Official Moscow also cannot allow itself similar practical conclusions for the same reasons. But not only. Moscow’s “stone” is much heavier, and not only inside but also in the world in general: Syria, Ukraine, international sanctions, International Criminal Court, London nuclear terrorism (Litvinenko’s case), international links with organized crime (Spanish prosecutor’s accusation) and so on. And Moscow resists all this at once, explaining inside that it begins to “get up from knees”, and imposing nuclear blackmail to the world, it is trying to compel Yalta-2, in other words, a new distribution of zones of influence, a review of the outcome of the Cold War, recognition of Russia’s exclusive interests and superpower in the post-Soviet territory, including in Armenia. Certainly, it is obvious that even the USSR could not stand, and in the 40’s of last century, the Yalta-Potsdam dividing lines, walls and barbed wires collapsed over the head of Moscow. But how to explain this to Putin when he does not want to understand it? And he does not want because this “Eurasian Union” neo-imperialistic project has become the final stop of his dictatorship.
As a result, what remains for Moscow and Yerevan is only to push on the campaign. They will try to tell what successes Yerevan is registering in the Eurasian Economic Union while Russia will “soon begin” to develop, how Moscow’s “enemies” are trying to interfere in this matter but the sanctions “do not affect”, “Iskander” missiles wandering in the streets, initiating unrelated rallies in Russia and Armenia and so on.
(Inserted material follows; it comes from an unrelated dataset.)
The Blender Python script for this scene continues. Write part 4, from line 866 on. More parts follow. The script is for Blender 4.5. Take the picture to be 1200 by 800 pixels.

All this is no longer viable and in general, it is just unserious. Certainly, Armenia had the proper resources to prevent all this, and instead of using these resources, Armenia donated it to Moscow in the name of “age-old friendship”. And today, the move and behavior of Yerevan are imposed by the errors of the past and the fear of not being able to withstand the current pressures. And in this situation, hoodwinking on the theme of “Eurasian benefits” and the domestic political changes against the background of imitation channel is also not serious.
As for Moscow… Russian Emperor Nicholas I, whom the Decembrists were calling “Palkin”, suppressed the Hungarian uprising in 1848-49 by presenting it as a gift to the Austro-Hungarian Empire. He sent a large army there under the commandership of Field Marshal, Prince of Warsaw, Earl Paskevich-Erevanski. After that, the Habsburgs Empire rescued by Russians was to collapse only 70 years later. And when in 1853, Russia was attracted in the disastrous Crimean War and asked for assistance from Vienna, they say that the Austro-Hungarian foreign policy architect Klemens Wenzel von Metternich has exclaimed, “We would still astonish Europe with our ungratefulness.” Let us not forget to recall that serfdom was abolished in Russia when Russia lost in the Crimean War, and the son of unfortunate “Palkin”, Alexander, realized that an era has been changed…
Unserious unions and alliances cannot remain unpunished. They are unserious when they are formed opposite to legal interests. Punishment does not come immediately but deferred, as they say, “in one nice day.”